И Васильевы, и весь съемочный коллектив, и мы, актеры, были в отчаянье. Нас почему-то совсем не огорчило это ледяное равнодушие к фильму, но распоряжение выбросить из фильма абсолютно необходимый кусок, закономерно и преднамеренно останавливающий действие перед вихревым, лихорадочным, бурным и трагическим финалом, показалось чудовищным.
Вслед отбывшему начальству мы послали слезную телеграмму. Насколько я помню, ответа на нее не последовало, и Васильевы истолковали это молчание как знак согласия.

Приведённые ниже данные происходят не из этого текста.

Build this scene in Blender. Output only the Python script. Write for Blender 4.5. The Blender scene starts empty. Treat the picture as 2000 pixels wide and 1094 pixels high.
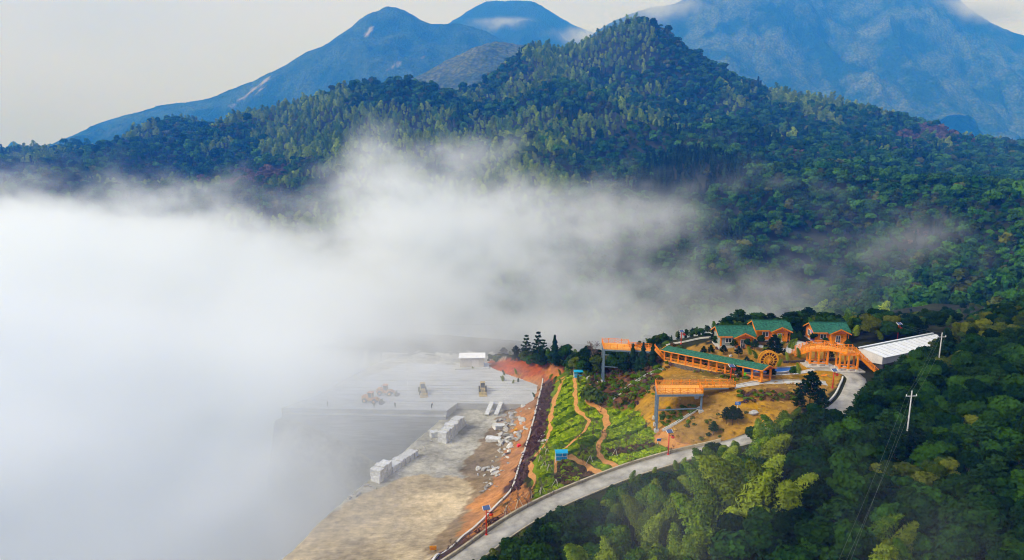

Следующий просмотр был еще более драматическим. На нем были только кинорежиссеры "Ленфильма". Нас - актеров - в зал не пригласили, и мы дожидались конца просмотра в коридоре. По лицам вышедших из просмотрового зала понять ничего нельзя было. Они, молча или разговаривая о посторонних вещах, расходились по своим кабинетам. Я все же подошел к одному режиссеру и спросил о его впечатлении. Это было, вероятно, не совсем тактично с моей стороны. Вероятно, это он и хотел мне показать, несколько подчеркивая свое смущение.
Ответ был очень интересным: "Видите ли, меня вообще волнует, когда идет красная конница"...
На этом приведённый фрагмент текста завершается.